К концу 1925 года журнал благополучно выдохся, поэты рассеялись по свету — кто в Нью-Йорк отправился, кто в Лондон, кто в Париж. И вот тут-то произошло чудесное превращение: Юг, казавшийся столь скучным, столь дряблым умственно и духовно вблизи, с тысячемильного расстояния, из больших городов — людских муравейников, стал выглядеть значительным и прекрасным. Как-то по-особому настроились линзы подзорных труб, и вспыхнул свет, соткался мираж. Его следовало поскорее облечь в материю слов, запечатлеть в сознании современников. Вчерашние «беглецы» устремились назад, к покинутому очагу. Здесь к ним присоединились земляки — писатели, журналисты, ученые-гуманитарии, сформировался кружок единомышленников, именовавших себя "аграриями. В 1930 году был проведен симпозиум. Из выступлений участников сложился сборник, который можно счесть манифестом — название, во всяком случае, подходящее: "Вот моя позиция".

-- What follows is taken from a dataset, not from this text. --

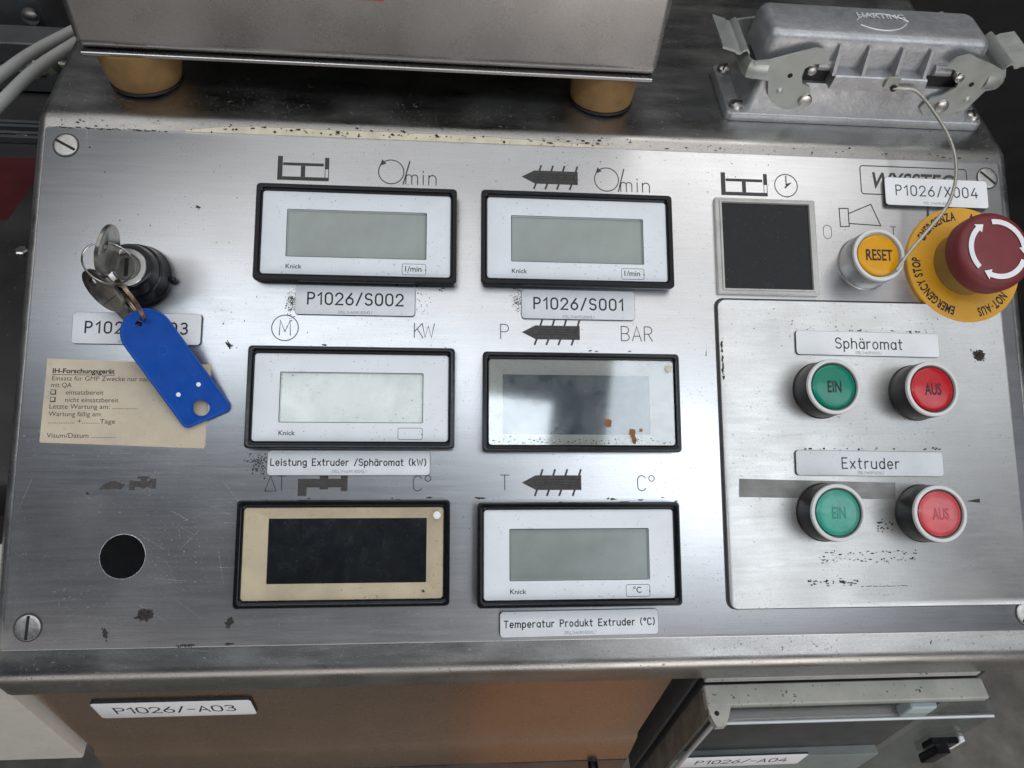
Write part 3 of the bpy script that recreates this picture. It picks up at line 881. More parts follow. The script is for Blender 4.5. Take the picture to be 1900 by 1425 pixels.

Со стороны экономической программа выглядела смехотворно: аграрии затеяли тяжбу с промышленностью, противопоставляя ей в качестве идеала сельскохозяйственную общину старого Юга. Впрочем, люди начитанные, они, можно полагать, и сами догадывались, что путь назад — утопия. К тому же экономические формы жизни интересовали их в последнюю очередь. Иное дело — формы духа. Индустриальная цивилизация, напористо утверждали аграрии, разрушает человека как органическую цельность, отнимает истинные ценности, заставляет молиться фальшивым идолам. Напротив, фермерская жизнь возвращает его к самому себе. Во всем этом не было ничего нового: странная смесь этики Гоббса, руссоизма и переделанных на домашний лад идей античной гражданственности: недаром столь часто аграрии ссылались на Грецию и Рим. Но ведь, не будучи экономистами, они и философами, и политическими мыслителями себя не считали. Перед ними стояла ясная цель: восстановить попранное достоинство родного Юга, доказать, что именно здесь сохранилась почва, которая в нынешнем железном веке может порождать "гармонические характеры". Потому и оборачивались они столь настойчиво назад, созидая красивые пасторали. Поэты, ученые, публицисты — все они были едины в своем безоглядном патриотизме, в своем проповедническом пафосе. И знали, к кому обращались, — к соплеменникам, готовым поверить в любую небыль, лишь бы избавиться от душевного бремени поражения. Юг — "наша прекрасная дама", — заклинал себя и других Джон Кроу Рэнсом, и, тем же чувством ведомый, изображал жизнь на южной ферме его друг историк Фрэнк Аусли: "Любое слово, каждое имя, звук вырастали из почвы и несли в себе блистательную память, увлекательное приключение, а часто и кровавую трагедию… Дома были очагами, где люди жили, трудились бок о бок, а когда приходило время умирать, их хоронили на здешних тихих, мирных кладбищах, в смиренном ожидании судного дня". В изображении еще одного агрария, прозаика Эндрю Литтла, фермерская рутина, например дойка коров, исполняется духом молитвенной торжественности.